序盤、2番手スタートだったアイアン・デイムス85号車フェラーリのサラ・ボビーがクラスポールからスタートしたTFスポーツの33号車アストンマーティンのベン・キーティングをパスして、トップへと浮上。2番手にはノースウエストAMRのデイビッド・ピタードが順位を上げてくる。
予選での違反により最後尾となっていたDステーション・レーシングの藤井誠暢は驚異的な追い上げを見せ、わずか6周目のうちにクラス4番手にまで浮上。さらに藤井は9周目にはキーティングもかわし、3番手に躍り出た。
ピタードと藤井は2台でボビーへと迫っていくと、17分が経過した11周目にともにボビーをパス。アストンマーティンのワン・ツーが体勢へと持ち込んだ。数周後、ピタードがダンロップコーナーへのブレーキングでミスを犯した隙に、藤井がトップへと浮上。クラス最後尾スタートから首位へと躍り出る格好となった。
トップの藤井は1時間2分が経過したところでピットへ。星野敏へと交代する。全車が1回目のピットを終えると、首位はポール・ダラ・ラナへと代わった98号車、2番手に星野、3番手に2スティント連続走行に入ったキーティングと、アストンマーティンがトップ3を占める形となる。
1時間19分、星野はダラ・ラナに迫ると、TGRコーナーでアウトから鮮やかにオーバーテイクを決め、首位の座を奪い返す。さらにキーティングもダラ・ラナをパスし、2番手へとポジションアップを果たした。
チーム・プロジェクト1の56号車ポルシェでスタートドライバーを務めた木村武史が2スティント連続走行を行い、2スティント目にはデンプシー・プロトン・レーシングの77号車ポルシェのクリスチャン・リードをパスするなど、初のポルシェで躍動する。
2時間9分経過時点で、星野はピットへ。
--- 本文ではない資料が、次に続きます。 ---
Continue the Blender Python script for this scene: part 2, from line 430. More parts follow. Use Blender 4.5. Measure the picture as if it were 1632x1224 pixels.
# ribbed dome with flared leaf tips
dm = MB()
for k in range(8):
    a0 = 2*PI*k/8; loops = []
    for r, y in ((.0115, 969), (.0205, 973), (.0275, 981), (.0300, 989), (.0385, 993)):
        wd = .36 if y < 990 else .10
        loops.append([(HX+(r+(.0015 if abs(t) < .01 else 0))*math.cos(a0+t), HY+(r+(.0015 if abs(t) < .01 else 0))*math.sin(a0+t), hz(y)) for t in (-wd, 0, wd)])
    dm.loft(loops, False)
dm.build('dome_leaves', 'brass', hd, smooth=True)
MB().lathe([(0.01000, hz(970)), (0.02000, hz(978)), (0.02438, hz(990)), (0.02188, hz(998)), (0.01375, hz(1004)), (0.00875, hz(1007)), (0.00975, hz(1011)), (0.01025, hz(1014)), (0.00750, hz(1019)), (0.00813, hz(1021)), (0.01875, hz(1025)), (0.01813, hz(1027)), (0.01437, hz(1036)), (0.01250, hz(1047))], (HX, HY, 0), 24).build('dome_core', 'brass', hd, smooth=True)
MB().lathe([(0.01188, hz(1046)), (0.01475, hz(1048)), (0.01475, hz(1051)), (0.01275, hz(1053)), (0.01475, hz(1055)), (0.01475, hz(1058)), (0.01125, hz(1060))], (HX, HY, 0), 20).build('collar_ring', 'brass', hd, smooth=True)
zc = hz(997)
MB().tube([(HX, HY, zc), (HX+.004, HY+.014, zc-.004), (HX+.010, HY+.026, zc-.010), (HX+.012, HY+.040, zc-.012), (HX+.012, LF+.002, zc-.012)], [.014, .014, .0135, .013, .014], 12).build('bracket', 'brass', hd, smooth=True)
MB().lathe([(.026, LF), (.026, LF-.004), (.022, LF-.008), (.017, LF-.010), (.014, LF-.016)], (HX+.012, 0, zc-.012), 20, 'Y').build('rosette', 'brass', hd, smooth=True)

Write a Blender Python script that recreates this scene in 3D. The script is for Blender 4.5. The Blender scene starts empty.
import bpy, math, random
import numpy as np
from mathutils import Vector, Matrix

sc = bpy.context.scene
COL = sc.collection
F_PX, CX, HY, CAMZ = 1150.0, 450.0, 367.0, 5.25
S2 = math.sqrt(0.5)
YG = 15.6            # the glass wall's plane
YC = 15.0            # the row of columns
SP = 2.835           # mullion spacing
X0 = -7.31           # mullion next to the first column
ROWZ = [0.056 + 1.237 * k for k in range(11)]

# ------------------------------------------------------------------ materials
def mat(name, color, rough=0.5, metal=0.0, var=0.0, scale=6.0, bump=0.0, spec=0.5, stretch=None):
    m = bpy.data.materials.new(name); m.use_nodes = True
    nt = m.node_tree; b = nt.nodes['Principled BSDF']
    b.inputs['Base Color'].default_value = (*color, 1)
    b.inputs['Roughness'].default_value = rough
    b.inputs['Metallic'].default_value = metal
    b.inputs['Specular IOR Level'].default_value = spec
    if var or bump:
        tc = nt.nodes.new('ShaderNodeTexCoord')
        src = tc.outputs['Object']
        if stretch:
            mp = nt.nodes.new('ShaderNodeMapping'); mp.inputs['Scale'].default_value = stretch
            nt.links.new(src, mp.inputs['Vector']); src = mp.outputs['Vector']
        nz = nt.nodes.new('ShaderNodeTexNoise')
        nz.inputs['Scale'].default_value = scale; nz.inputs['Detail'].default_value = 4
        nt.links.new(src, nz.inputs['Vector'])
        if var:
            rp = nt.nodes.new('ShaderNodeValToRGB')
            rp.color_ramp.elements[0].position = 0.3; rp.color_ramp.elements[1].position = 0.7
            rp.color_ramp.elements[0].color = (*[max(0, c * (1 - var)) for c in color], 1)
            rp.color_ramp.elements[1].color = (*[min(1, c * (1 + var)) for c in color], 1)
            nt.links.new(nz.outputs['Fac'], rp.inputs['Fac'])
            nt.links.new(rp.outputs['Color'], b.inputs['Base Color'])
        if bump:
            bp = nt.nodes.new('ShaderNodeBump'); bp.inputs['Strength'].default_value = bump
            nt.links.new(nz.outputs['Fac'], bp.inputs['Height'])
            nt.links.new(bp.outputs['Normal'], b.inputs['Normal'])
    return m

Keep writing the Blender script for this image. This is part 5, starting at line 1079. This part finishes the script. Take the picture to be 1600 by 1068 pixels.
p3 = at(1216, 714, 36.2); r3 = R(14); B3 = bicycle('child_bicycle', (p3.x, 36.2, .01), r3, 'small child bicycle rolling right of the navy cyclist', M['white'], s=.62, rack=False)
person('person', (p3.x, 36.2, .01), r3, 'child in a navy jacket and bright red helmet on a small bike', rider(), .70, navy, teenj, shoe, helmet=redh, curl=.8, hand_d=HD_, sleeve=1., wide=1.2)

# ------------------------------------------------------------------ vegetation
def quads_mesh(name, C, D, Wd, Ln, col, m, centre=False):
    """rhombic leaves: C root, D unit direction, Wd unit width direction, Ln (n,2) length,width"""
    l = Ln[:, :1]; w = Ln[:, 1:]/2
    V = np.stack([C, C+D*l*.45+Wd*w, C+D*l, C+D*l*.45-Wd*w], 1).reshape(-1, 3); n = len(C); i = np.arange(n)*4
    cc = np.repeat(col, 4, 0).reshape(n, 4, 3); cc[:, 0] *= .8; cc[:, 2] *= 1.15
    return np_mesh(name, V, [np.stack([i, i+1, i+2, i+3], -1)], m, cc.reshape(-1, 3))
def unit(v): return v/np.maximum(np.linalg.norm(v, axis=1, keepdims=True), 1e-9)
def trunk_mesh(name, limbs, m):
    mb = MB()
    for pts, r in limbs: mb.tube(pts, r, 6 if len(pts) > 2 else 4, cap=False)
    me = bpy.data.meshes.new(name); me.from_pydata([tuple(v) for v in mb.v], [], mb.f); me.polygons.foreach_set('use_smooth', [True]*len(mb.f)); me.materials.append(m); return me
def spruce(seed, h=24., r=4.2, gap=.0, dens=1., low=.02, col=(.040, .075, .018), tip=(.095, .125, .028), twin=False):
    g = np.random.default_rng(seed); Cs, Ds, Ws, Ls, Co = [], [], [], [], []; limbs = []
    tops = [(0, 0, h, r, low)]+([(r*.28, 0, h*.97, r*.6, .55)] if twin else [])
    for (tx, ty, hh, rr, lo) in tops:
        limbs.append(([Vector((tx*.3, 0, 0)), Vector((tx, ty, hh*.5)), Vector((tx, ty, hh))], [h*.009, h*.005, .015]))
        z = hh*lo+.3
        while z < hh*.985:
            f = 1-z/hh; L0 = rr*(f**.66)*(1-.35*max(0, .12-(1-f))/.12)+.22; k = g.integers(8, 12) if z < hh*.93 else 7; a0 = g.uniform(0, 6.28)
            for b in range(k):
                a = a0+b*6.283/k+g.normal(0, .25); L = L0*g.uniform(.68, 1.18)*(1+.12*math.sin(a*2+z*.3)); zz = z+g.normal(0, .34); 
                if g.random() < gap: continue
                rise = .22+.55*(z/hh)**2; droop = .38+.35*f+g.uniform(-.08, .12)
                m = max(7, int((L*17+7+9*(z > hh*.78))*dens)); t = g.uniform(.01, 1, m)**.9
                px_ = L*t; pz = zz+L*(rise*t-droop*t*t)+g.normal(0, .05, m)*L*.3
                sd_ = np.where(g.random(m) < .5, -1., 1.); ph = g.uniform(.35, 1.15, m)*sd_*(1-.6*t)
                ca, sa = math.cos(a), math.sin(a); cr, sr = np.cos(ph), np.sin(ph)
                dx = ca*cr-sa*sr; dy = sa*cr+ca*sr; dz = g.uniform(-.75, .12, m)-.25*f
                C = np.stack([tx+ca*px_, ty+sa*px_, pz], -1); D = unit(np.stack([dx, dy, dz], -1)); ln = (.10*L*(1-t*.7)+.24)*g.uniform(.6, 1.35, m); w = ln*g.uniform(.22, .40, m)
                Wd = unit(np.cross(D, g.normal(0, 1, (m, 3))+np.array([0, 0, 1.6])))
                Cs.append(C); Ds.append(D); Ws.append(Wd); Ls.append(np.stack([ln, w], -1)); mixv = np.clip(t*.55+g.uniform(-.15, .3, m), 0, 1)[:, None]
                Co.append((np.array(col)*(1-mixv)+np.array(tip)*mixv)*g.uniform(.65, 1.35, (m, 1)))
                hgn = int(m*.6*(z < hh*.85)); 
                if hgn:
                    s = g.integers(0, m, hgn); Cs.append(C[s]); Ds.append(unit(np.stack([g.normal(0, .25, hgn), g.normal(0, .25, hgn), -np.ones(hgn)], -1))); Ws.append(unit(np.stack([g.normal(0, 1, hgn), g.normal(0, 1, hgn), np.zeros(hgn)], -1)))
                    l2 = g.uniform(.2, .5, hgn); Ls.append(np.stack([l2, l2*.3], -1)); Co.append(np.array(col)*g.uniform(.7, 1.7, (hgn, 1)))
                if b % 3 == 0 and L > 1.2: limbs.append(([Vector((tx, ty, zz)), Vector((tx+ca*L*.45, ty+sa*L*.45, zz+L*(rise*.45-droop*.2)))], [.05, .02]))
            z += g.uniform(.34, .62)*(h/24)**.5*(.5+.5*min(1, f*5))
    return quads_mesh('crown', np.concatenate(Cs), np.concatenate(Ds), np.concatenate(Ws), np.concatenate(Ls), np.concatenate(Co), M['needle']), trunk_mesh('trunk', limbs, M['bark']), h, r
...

各車が2回目のピットを終えると、エンリック・シャベスへと交代したTFスポーツ33号車が首位に立ち、2スティント目に入った星野は2番手で周回を重ねることとなった。
この星野に85号車のラヘル・フレイと98号車のニッキー・ティームが迫ると、2時間56分経過時点のアドバン・コーナーでフレイが星野のインへと飛び込み、接触しながらパス。続いてティームも星野をかわし、Dステーションの777号車はクラス4番手へと後退することとなった。
2時間以上ドライブした星野から、チャーリー・ファグへと交代すると、AFコルセ54号車にパスされるなどした777号車は6番手へと後退。しかしその後はポジションを上げていき、残り1時間を迎える時点では表彰台圏内の3番手につける。
残り32分、トップを走っていたTFスポーツのマルコ・ソーレンセンがピットイン。続いて3番手のDステーション・ファグも最後のピットへと向かう。ファグがピットアウトすると、背後に迫ったAFコルセ54号車フェラーリのダビデ・リゴンのプレッシャーを受ける形となった。
暫定トップに立ったアイアン・デイムスのミシェル・ガッティンは、残り25分で最後のピットへ。フレイへとドライバーチェンジすると、2番手でコースへ復帰。Dステーションは3番手のポジションをキープする。
最後はこの順位のまま、TFスポーツ33号車(キーティング/シャベス/ソーレンセン)がトップフィニッシュ。2位にアイアン・デイムス85号車が入り、Dステーションは3位で今季初の表彰台を獲得することとなった。
2022年シーズンのWECはこれで5レースを終了。最終戦となる第6戦バーレーン8時間レースは、11月12日に行われる。